Seeing through an artist’s eyes
Another work that recently came back into my possession is this life drawing on red paper (1987), I was 30, and it was the same year I completed one of my most important works, Denouement (image lower in the post).

I didn’t so much have a color theory as I had an observational approach. Later I developed the Newberry Color Theory, but that came after decades of observing perceptual effects of color and how they work as artist tools in creating form, light, and space. For me as an artist, color was never anything in and of itself. For example, simple colors don’t have any meaning to me whatsoever, like the color blue. My interest in color is how it works with form, light, and space.
If I unpack the drawing on the red paper, it’s a fascinating problem because, actually, instead of making up any of the colors, I was drawing the color vibrations that I saw, going from the general to the specific with more time. The figure drawing was a three hour life drawing session. But as soon as you put a color on the red paper, something dynamic happens.
For example, you could take a magenta pastel and put it on the red paper, and it will register cool. Because the magenta mixes with the blue, the red and blue on the red paper, the bluish tint is what surfaces.
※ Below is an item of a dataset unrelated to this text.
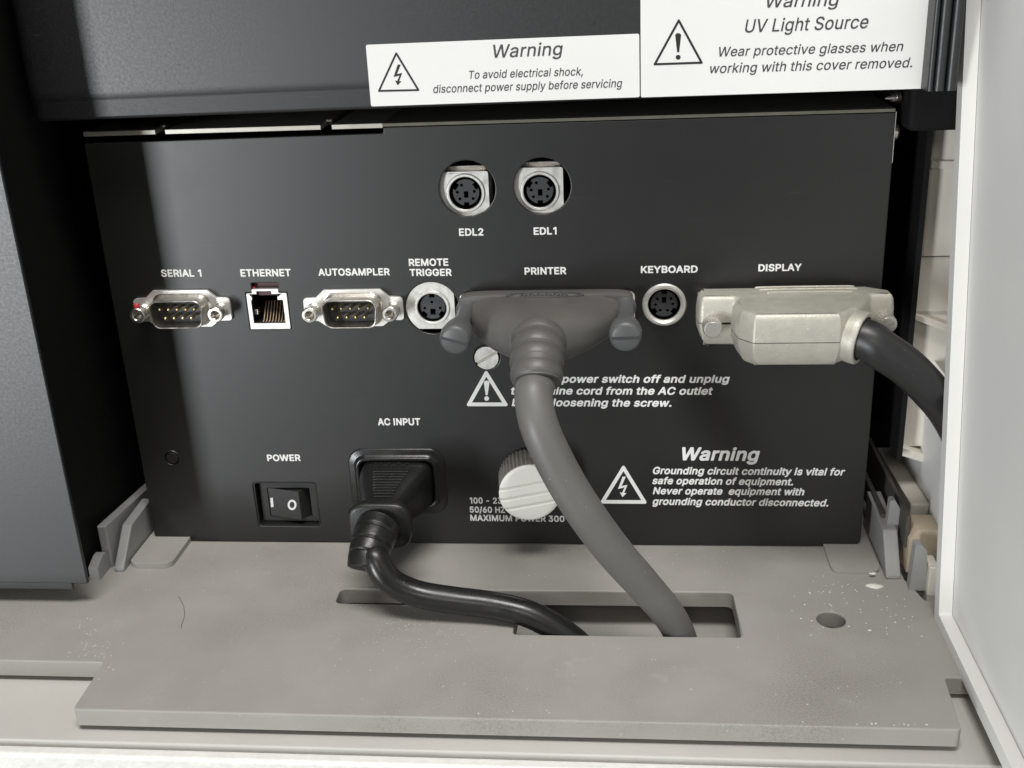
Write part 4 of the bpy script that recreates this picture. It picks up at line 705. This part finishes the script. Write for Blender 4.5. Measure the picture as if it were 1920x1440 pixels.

When on another colored paper, like green or blue, the magenta pastel color will register as extremely hot.

If you squint looking at the same magenta color you may be able to sense the coolness of it above, and hotness of it below.

My process was not to pick a color of what I thought the thing was when I was looking, but to find the pastel color that, on the red paper, would register the right kind of light frequency or color frequency. If I was seeing a flesh color, if I used that flesh color on the red paper, it would look sickly gray. Whereas orange or scarlet might register as a flesh color.
For every single color I was making, I had to try it out to see what would happen on the red paper and then, consequently, what would happen on the layers of the other colors. Every single mark was judged not on what color I thought the image needed as a next step, but with my viewing of the setting, to get closer to the color vibration that I was seeing, whether it was cool, warm, or yellowish.
One incredible device that is extremely important is squinting your eyes. Squinting your eyes gets rid of all the details, but what’s left are the tonal and hue effects of light and shadow. With your eyes completely open, it’s hard to sort through all the sensory info. It’s way too much information, all these minute bits of information. While, the squinting gives you the big picture of what the light is doing.
In my pastels, what I aim for is simply to get a true image of what the light color is doing.

The painting Denouement was a three year project of working Monday through Friday, around the clock. I had a part time job on the weekends teaching tennis at the famous Jack Kramer Club and giving playing lessons to the great tennis player young Pete Sampras. The club even offered me the Head Pro position, but that would have killed my art career. So I opted to stay on two days a week.
With the painting Denouement, I made hundreds of pastel studies of the scene and the background. I would have models come and pose, and I would use my squinting technique to discern the colors in my pastel studies on colored paper. I remember several attempts looking for the right key of the reality in the right colored paper that would give the painting this particular glow.
At the time, I knew the rudiments of color theory, of classical color theory. Like in a landscape painting, traditionally cool colors recede and warm colors come forward. But that wasn’t the way that I learned art. I learned art primarily from my own observation of things.
I would compare and contrast the light color vibrations of one area, let’s say a background corner, with a foreground corner, and try to capture the difference of the color tints. I had a very exact, and I still do, scientific method of observation, of really discerning in a very, very careful and nuanced way the color vibrations that I really see in life.
There is a cognitive value to this process, emotionally, intellectually, and perceptually. Emotionally, it gives us a tremendous sense of relief, empowerment, and awareness of being in the moment. Intellectually, it gives an important foundation of perceptual awareness of the real world. Perceptually, it solidly enhances and refines our powers of observation.
The exhilaration of seeing color vibrations flowing is one of the most exalted experiences I know.